Retype only the lines running from the line that contains "Build this scene" to the line that contains "import numpy as np", inclusive, and leave the pictures behind.
==== Raw records ====
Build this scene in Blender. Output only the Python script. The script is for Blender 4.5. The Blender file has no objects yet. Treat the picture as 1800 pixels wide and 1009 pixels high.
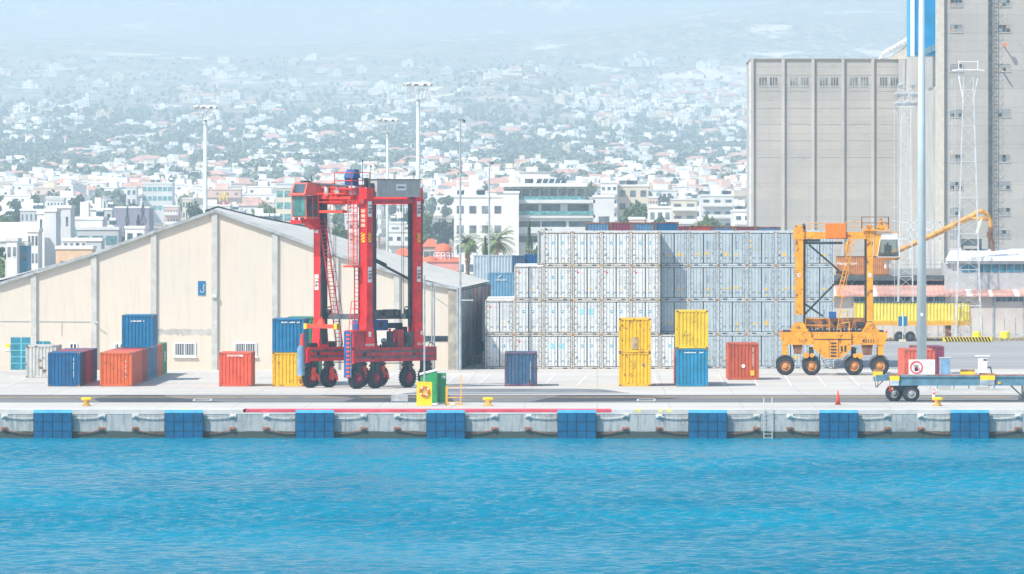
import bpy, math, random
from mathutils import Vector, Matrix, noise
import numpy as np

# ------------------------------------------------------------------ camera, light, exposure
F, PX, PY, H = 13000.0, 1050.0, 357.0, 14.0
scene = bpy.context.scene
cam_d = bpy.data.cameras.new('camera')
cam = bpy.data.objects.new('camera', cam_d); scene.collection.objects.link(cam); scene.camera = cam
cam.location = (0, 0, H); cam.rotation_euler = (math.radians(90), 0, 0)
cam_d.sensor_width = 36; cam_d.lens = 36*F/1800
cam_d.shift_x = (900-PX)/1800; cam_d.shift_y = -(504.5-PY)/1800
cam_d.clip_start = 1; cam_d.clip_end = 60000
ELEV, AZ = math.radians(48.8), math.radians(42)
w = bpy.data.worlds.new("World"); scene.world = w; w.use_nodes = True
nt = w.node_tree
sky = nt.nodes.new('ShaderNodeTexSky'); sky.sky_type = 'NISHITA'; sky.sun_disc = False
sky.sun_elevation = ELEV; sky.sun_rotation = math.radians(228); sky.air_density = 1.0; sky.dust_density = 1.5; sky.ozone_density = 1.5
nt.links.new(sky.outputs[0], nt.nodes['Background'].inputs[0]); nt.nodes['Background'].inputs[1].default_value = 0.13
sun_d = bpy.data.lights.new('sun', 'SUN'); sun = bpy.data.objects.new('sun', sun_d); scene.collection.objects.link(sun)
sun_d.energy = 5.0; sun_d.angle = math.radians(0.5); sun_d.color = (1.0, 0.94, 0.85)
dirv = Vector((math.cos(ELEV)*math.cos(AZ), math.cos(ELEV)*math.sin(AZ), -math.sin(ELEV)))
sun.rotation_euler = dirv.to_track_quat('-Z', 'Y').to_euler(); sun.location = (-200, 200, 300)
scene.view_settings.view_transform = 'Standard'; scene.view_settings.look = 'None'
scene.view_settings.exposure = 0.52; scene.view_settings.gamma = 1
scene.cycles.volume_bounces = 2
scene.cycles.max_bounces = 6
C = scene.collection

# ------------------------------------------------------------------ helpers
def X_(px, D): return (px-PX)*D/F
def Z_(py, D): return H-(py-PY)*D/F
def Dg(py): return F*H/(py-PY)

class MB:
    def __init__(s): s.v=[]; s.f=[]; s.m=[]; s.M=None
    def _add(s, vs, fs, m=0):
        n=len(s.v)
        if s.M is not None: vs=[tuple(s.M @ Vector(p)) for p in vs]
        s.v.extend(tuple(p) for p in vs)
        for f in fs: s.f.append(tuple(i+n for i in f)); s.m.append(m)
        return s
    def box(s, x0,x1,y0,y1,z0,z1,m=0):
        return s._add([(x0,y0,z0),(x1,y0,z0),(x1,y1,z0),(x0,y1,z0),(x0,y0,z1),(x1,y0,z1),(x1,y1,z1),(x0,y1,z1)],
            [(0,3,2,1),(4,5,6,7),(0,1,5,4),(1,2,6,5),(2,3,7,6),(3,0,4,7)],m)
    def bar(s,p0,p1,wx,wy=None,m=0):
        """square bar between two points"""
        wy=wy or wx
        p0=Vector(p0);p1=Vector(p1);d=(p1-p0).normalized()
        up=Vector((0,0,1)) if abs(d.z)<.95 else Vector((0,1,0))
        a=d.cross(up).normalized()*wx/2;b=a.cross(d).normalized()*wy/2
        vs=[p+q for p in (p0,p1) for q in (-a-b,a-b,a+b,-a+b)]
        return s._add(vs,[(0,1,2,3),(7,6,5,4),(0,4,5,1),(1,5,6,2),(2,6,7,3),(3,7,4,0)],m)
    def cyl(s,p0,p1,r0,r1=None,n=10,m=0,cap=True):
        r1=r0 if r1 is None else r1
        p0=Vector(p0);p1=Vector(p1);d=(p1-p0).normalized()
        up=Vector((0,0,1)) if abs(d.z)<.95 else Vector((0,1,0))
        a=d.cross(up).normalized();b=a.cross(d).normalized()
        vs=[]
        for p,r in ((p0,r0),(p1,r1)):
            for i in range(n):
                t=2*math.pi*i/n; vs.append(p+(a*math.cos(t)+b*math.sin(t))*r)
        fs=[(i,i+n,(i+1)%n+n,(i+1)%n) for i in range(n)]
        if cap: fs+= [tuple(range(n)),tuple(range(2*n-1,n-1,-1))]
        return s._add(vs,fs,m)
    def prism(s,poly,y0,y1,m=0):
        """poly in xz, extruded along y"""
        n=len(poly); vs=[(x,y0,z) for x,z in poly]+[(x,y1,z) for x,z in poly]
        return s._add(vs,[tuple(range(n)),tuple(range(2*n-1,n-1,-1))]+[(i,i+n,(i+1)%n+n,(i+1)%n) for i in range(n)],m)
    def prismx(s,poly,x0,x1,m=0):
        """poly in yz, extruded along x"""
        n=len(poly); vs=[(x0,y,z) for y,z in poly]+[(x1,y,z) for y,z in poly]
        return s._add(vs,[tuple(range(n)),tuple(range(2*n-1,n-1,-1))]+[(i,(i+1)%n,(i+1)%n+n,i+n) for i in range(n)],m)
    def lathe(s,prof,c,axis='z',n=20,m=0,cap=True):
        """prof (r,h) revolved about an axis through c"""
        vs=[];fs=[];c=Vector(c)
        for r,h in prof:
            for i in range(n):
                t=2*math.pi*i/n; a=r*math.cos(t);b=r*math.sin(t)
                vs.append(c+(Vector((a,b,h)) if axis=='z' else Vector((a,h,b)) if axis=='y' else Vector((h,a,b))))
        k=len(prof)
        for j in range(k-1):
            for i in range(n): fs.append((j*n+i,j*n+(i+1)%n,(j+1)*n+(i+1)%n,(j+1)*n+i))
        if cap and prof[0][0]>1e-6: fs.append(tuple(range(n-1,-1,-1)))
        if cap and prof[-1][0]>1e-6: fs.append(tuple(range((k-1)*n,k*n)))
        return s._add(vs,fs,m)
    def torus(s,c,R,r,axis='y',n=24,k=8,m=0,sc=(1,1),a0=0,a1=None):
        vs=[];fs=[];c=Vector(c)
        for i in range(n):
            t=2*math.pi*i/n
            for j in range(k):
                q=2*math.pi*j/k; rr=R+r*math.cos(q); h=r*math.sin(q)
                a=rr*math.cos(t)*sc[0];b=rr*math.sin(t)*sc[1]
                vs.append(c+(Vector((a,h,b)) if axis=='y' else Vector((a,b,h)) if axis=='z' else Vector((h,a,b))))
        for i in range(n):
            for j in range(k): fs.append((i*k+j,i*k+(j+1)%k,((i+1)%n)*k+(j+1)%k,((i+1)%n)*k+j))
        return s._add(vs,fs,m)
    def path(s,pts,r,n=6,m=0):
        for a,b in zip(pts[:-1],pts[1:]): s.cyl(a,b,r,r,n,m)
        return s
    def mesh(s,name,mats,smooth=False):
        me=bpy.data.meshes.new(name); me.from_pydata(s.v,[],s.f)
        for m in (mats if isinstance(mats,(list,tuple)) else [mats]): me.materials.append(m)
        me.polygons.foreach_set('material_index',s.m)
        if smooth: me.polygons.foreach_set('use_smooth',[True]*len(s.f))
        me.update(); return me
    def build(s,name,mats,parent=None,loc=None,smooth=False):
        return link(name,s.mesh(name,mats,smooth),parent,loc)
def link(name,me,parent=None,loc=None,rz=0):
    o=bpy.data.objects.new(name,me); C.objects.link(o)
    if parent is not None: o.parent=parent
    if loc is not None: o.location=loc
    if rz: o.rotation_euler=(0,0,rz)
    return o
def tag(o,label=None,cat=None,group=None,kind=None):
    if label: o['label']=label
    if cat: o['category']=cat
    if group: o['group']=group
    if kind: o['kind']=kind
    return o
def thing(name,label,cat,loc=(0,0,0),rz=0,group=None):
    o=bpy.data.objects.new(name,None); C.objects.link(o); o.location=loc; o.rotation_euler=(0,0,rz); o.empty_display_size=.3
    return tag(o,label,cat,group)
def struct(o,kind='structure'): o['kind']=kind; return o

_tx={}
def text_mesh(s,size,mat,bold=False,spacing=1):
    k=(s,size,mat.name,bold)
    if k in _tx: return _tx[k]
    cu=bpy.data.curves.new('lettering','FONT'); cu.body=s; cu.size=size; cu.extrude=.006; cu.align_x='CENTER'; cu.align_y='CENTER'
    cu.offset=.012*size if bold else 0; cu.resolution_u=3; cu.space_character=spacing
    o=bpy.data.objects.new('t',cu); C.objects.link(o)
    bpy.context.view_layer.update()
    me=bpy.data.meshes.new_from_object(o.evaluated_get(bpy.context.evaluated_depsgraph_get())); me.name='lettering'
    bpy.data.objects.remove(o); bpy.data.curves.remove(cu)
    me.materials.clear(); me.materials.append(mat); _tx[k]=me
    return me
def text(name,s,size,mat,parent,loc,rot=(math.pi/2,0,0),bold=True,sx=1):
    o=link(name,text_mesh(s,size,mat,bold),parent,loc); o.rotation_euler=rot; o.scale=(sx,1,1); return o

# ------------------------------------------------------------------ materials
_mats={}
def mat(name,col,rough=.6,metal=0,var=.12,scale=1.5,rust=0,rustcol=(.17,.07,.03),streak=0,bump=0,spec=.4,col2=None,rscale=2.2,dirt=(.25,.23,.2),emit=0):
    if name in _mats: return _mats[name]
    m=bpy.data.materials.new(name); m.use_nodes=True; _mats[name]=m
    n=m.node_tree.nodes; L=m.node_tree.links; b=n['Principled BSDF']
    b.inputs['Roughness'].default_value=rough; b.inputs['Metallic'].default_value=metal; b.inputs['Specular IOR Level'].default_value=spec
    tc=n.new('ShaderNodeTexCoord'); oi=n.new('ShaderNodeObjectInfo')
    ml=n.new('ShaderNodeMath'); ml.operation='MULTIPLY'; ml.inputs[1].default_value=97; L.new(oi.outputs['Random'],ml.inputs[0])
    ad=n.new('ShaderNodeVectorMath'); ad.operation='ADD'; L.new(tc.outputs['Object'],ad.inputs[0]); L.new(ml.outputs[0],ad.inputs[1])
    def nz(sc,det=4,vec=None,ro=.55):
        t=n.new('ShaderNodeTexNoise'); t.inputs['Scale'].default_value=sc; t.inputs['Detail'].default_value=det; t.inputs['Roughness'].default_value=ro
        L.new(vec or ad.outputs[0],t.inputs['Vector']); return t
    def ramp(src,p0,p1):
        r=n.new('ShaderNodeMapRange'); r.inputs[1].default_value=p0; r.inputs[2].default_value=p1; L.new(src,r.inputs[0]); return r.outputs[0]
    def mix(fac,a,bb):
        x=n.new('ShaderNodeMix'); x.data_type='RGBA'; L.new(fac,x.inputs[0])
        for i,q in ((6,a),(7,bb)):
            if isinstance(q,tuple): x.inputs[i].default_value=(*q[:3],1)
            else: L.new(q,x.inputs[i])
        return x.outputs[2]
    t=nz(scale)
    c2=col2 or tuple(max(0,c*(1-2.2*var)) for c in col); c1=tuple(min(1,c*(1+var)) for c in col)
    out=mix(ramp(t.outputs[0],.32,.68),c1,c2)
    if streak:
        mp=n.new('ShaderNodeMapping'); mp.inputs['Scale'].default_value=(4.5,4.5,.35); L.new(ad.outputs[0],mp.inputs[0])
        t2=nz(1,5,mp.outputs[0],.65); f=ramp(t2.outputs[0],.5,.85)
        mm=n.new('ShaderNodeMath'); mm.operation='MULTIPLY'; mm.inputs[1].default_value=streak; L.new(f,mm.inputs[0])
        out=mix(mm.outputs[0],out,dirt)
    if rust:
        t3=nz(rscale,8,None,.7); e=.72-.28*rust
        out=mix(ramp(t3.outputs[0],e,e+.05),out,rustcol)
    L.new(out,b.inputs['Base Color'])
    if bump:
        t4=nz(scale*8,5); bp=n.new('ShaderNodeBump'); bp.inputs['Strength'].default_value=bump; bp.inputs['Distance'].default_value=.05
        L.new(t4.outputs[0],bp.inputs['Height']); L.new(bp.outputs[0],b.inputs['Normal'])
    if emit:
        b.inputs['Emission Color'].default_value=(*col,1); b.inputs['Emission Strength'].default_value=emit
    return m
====
==== Raw records ====
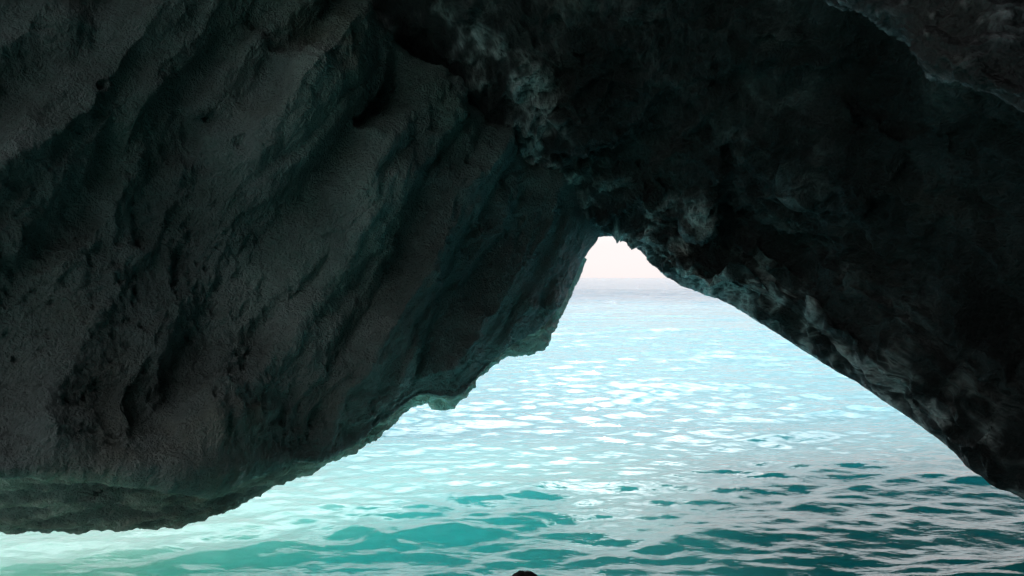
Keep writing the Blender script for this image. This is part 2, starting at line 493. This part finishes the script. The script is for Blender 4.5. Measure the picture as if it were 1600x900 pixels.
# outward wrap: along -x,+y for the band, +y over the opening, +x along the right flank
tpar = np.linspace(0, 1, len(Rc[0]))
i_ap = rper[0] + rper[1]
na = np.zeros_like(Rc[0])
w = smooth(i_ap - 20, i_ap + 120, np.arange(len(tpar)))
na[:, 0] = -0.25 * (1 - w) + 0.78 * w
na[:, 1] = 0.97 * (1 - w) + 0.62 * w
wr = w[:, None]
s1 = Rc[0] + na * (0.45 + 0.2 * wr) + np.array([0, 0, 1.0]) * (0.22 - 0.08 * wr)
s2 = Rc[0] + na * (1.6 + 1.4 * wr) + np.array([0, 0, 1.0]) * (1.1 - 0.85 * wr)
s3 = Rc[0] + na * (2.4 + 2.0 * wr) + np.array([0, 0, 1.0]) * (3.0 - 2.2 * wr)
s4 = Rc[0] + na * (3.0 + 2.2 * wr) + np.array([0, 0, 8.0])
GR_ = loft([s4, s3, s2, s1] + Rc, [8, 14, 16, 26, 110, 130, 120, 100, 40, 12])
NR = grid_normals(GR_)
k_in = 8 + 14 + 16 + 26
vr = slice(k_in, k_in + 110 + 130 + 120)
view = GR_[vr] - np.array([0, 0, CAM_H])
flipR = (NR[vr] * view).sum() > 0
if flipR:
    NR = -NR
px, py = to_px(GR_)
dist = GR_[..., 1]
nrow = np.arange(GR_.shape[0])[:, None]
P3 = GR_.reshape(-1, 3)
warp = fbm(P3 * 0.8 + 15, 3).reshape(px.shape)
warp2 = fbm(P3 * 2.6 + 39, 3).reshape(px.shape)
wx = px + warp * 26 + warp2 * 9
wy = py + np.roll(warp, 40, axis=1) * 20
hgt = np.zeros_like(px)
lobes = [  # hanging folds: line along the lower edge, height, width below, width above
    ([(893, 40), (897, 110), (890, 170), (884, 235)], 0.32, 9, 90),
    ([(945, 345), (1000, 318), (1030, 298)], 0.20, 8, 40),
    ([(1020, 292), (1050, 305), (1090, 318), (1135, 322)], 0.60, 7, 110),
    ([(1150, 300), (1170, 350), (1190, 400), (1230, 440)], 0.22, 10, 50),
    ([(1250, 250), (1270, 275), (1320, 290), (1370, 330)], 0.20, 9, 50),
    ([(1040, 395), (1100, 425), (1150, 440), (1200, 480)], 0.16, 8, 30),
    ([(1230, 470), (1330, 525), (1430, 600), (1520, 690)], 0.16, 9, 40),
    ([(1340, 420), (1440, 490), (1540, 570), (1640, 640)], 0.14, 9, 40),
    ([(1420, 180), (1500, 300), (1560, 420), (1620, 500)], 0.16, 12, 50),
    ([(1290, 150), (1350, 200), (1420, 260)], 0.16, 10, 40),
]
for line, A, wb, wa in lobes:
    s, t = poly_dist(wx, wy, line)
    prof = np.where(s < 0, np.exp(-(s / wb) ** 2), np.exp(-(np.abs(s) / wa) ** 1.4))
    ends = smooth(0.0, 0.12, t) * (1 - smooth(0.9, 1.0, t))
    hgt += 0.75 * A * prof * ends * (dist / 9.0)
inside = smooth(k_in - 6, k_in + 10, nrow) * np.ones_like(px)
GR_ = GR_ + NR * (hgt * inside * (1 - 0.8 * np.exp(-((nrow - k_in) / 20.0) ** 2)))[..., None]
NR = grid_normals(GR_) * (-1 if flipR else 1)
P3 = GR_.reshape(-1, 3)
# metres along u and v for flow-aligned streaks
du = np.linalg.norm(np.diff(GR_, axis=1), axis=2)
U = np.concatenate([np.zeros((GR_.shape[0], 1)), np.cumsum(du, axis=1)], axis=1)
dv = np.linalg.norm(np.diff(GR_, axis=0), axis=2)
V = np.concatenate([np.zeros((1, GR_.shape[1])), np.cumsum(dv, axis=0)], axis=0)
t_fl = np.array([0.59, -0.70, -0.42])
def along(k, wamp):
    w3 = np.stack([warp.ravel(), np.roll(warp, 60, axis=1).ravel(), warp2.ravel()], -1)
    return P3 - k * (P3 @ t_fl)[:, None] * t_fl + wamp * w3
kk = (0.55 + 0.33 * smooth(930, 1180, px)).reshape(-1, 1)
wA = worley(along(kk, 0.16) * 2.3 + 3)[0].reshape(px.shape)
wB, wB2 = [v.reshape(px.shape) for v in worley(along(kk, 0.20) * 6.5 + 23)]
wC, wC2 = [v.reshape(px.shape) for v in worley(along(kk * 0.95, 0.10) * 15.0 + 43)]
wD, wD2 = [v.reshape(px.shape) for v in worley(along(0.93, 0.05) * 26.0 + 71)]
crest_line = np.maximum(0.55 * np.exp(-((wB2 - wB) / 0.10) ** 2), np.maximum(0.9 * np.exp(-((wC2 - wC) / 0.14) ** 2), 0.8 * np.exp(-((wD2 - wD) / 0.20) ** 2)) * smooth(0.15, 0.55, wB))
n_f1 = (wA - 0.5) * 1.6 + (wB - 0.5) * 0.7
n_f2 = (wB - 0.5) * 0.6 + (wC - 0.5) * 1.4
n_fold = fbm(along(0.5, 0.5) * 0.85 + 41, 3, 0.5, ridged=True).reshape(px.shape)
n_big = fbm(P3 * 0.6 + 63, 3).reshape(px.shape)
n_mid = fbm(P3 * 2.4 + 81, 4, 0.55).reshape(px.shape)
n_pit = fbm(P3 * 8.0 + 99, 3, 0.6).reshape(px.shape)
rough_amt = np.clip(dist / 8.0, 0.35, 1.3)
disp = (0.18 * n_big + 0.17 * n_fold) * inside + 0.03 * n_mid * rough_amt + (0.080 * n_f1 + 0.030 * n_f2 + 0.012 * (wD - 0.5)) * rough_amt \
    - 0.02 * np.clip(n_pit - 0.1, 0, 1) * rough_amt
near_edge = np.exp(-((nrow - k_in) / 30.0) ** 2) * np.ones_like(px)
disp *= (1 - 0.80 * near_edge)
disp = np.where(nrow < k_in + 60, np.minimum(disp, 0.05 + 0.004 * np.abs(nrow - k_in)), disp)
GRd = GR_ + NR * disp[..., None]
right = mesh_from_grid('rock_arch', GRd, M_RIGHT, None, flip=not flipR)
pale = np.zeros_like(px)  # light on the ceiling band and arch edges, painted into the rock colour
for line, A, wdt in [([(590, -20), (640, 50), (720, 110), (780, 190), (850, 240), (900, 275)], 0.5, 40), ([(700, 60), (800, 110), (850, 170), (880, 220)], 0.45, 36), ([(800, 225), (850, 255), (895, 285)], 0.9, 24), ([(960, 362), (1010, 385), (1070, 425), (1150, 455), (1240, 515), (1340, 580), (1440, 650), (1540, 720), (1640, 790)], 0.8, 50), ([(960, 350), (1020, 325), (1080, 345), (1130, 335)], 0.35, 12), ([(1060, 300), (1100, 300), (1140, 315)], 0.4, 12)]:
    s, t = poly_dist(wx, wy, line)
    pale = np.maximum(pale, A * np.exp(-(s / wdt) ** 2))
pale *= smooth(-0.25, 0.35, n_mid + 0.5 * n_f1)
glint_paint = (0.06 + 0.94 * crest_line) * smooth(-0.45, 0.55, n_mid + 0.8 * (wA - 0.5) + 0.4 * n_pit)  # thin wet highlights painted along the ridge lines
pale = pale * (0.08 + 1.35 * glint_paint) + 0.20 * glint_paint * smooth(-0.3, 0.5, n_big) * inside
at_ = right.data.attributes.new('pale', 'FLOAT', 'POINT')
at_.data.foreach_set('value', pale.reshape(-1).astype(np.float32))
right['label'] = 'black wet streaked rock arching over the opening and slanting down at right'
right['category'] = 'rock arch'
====
==== Raw records ====
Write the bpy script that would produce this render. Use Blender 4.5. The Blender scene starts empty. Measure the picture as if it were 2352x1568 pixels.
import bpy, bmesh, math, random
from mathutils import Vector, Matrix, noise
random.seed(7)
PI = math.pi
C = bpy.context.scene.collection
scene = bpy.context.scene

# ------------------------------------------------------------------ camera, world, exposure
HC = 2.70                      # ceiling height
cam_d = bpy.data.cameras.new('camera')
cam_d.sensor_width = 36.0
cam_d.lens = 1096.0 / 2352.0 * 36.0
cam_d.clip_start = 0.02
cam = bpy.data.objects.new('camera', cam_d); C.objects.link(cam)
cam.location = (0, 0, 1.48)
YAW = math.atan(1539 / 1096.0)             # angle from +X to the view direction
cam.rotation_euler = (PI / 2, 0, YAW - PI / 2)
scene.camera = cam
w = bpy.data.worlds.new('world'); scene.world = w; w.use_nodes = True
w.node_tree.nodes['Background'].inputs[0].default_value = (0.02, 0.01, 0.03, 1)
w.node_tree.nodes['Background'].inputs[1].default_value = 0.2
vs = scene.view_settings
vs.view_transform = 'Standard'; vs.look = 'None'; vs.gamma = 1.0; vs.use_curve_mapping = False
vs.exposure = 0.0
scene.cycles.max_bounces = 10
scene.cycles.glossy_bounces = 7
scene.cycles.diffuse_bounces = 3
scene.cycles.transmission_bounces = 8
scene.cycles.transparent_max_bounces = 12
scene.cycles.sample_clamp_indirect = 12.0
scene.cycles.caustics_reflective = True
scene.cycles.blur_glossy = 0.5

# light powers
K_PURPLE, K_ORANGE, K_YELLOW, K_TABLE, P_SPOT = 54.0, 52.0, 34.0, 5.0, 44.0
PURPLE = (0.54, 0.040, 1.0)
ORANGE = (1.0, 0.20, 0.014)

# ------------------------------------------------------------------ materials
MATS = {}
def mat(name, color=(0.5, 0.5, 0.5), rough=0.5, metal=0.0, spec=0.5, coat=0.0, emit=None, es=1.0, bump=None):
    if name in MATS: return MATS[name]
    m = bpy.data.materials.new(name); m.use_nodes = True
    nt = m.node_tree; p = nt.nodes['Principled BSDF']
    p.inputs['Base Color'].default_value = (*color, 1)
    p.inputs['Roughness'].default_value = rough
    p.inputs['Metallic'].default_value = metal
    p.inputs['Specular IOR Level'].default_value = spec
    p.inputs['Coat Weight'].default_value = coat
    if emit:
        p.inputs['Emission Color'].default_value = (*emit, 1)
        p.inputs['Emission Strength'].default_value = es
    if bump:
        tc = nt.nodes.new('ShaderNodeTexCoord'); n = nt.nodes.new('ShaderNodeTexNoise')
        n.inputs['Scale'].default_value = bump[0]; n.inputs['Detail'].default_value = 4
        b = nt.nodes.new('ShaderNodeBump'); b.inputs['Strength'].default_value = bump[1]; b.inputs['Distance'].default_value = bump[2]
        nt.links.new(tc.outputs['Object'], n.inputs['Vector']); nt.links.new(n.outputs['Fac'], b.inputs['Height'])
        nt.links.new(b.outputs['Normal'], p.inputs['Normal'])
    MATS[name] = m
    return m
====
### Written solution
Build this scene in Blender. Output only the Python script. The script is for Blender 4.5. The Blender file has no objects yet. Treat the picture as 1800 pixels wide and 1009 pixels high.
import bpy, math, random
from mathutils import Vector, Matrix, noise
import numpy as np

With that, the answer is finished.